Comics/Graphic Novels

Make Your Next Comic Book Read the Liner Notes from Outkast’s ATLIENS

Holly Genovese

Staff Writer

Holly Genovese is a Ph.D student in American Studies at the University of Texas at Austin. She is also completing graduate portfolio programs in African and African Diaspora studies, as well as Women's and Gender Studies. Her writing has been published in Teen Vogue, The Washington Post, Electric Literature, The La Review of Books, Literary Hub, Hello Giggles, and many other places.

I strongly believe that you can find great art, literature, etc. anywhere. And though Outkast is well known for their music (and later acting), I had somehow missed that they wrote a graphic novel for the liner notes of their album ATLiens. Just to be clear, this isn’t simply comic inspired cover art, but instead an actual full length story that reinforces the afrofuturism and social justice oriented focuses of the album.

This might be old news to everyone else, and I guess I was living in a hole for the last two decades, because I didn’t realize the liner notes for ATLiens are a full length comic book until I decided to write a paper on the album. I own the vinyl, rather than the CD, which doesn’t include the book. So if you are interested, make sure to pick up the CD!

The cover image is, of course, designed to look like a comic book, but I hadn’t realized that the CD booklet contained what is actually a very subversive narrative.

When ATLiens was released in 1996, Outkast was still part at the fringes of hip hop.

Most hip hop was still performed by artists in Southern California or in New York City. Being from the South, and having a uniquely Southern aesthetic quality to their music, Outkast was the subject of often unfair criticism from people who saw them as country or inauthentic rappers. So when ATLiens came out, it wasn’t simply another hip hop album, but it was a response to the regionalism and prejudice Outkast faced as African American artists from the South in an industry dominated by the coasts. The comic book insert takes on their detractors head on.

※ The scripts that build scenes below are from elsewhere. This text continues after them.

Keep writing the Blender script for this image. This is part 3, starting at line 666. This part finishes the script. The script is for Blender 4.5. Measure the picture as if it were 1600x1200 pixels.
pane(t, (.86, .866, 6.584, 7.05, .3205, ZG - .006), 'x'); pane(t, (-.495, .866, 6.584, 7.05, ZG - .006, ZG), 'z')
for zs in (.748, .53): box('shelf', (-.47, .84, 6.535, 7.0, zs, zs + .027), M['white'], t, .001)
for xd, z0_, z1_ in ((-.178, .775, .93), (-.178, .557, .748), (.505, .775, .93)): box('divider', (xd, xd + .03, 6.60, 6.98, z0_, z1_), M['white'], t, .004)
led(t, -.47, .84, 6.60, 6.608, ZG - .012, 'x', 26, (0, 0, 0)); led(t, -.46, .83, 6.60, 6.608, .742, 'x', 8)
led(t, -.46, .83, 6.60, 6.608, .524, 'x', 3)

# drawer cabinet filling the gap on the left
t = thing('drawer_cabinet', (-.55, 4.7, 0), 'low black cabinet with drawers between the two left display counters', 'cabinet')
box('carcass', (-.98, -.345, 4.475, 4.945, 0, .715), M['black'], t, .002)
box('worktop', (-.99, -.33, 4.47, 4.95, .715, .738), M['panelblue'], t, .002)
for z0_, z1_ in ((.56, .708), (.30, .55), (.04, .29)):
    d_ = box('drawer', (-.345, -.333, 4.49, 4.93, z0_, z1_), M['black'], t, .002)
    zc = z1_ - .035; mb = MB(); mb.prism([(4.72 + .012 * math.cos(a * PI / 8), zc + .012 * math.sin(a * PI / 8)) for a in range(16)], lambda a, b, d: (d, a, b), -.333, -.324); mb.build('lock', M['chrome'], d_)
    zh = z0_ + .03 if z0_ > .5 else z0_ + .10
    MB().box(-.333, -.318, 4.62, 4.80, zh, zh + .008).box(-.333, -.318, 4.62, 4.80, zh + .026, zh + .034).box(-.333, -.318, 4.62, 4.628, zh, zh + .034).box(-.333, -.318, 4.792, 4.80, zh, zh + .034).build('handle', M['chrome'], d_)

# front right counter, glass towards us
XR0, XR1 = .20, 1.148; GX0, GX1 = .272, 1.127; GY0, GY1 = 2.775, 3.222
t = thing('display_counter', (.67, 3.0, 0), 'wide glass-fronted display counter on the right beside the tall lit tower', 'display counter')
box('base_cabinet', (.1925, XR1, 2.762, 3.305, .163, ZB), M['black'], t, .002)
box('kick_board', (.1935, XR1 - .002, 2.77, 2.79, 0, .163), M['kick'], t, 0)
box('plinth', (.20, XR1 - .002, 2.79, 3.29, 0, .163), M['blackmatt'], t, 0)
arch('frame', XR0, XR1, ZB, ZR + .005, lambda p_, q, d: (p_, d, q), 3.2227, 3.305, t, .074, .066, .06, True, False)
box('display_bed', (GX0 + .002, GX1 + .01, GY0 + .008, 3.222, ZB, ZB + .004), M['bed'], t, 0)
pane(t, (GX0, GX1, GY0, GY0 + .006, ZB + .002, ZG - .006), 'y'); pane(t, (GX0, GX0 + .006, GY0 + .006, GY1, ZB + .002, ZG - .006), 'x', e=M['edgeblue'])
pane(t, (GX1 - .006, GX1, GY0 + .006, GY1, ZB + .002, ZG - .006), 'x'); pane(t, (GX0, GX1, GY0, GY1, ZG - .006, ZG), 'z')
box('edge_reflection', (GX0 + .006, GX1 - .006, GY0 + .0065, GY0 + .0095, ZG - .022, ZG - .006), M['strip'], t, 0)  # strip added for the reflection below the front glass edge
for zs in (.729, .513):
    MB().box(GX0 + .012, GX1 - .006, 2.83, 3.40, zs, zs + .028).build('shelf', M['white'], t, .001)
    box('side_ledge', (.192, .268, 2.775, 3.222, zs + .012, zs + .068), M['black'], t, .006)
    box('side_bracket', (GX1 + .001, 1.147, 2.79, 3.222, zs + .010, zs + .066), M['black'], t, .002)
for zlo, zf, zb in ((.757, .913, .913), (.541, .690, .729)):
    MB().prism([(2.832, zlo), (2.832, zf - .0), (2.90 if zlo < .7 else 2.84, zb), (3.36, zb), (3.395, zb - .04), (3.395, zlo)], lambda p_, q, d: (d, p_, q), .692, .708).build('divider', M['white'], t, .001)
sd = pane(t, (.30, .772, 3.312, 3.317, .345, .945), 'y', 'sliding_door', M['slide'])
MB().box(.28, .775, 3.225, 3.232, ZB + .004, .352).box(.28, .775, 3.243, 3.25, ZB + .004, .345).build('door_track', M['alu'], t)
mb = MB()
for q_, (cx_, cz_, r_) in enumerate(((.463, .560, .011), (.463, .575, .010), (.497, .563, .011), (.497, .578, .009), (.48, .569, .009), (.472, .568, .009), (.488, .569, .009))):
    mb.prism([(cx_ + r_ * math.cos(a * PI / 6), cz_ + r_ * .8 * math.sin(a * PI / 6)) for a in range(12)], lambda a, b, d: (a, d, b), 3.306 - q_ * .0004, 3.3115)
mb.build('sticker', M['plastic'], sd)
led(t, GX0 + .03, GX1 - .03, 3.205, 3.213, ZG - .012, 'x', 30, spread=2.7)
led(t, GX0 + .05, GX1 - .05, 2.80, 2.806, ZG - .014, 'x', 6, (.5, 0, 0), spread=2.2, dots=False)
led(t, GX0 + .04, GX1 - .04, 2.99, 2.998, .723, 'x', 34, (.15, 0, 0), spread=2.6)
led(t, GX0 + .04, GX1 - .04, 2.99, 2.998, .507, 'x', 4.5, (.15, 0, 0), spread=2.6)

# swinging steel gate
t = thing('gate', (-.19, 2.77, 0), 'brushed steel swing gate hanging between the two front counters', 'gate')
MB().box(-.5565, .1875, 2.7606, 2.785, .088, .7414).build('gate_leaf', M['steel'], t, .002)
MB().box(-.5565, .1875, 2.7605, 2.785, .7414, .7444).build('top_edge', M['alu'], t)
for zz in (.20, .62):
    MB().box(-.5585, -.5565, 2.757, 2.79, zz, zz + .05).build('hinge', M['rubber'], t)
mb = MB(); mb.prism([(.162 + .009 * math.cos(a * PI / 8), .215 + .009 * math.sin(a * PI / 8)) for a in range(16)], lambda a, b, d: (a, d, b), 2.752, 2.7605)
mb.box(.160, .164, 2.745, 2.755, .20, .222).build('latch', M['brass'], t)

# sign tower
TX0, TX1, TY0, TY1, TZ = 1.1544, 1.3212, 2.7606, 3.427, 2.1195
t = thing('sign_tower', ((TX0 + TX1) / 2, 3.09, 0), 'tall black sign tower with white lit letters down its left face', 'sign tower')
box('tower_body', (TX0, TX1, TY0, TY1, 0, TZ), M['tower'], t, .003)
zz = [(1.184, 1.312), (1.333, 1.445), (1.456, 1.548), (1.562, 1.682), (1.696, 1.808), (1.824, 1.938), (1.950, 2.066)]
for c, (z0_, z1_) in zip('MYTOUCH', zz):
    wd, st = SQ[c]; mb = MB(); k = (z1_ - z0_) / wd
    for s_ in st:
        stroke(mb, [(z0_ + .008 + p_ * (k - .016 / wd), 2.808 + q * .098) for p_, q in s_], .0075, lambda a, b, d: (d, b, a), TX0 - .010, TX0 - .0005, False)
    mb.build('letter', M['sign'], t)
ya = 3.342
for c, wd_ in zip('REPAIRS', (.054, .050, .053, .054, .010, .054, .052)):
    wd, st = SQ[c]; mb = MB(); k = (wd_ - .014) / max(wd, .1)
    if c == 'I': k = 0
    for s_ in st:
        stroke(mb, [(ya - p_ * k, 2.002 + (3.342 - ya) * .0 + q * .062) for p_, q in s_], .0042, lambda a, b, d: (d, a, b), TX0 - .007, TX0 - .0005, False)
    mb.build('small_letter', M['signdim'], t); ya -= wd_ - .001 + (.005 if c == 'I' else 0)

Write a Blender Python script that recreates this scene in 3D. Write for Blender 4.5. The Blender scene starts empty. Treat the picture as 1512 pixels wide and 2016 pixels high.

The comic book itself is 24 pages, featuring Andre 3000 and Big Boi as super heroes. It incorporates afrofuturistic elements and involves Andre and Big Boi defending rap against a villain who is invested in other kinds of music-clearly commentary on their reception in the hip hop community and the ways in which hip hop was siloed by the music industry more generally during the 1990s.

The comic book wasn’t just something they dashed off as an attempt at marketing,  but was steeped in and informed by the kind of comics being written at the time. The art was done by Frank Gomez, who now works for Marvel Comics. The concept was highly influenced by Image comics, though they declined to work with Outkast on the book.

The art work itself is amazing and fun. Though the story arc is certainly part of a larger critique regarding Outkast’s place in the music industry, at its heart it is a fun story deeply influenced by the comic landscape of the 1990s and the Afr0futurism of artists like Sun Ra. Even if you aren’t super into Outkast, if you like space, debates about art and music, and diverse comics it is a must read.

It was the first CD I have purchased in a decade and I have no regrets. So get yourself a CD and pretend it is 2003. It will be worth it.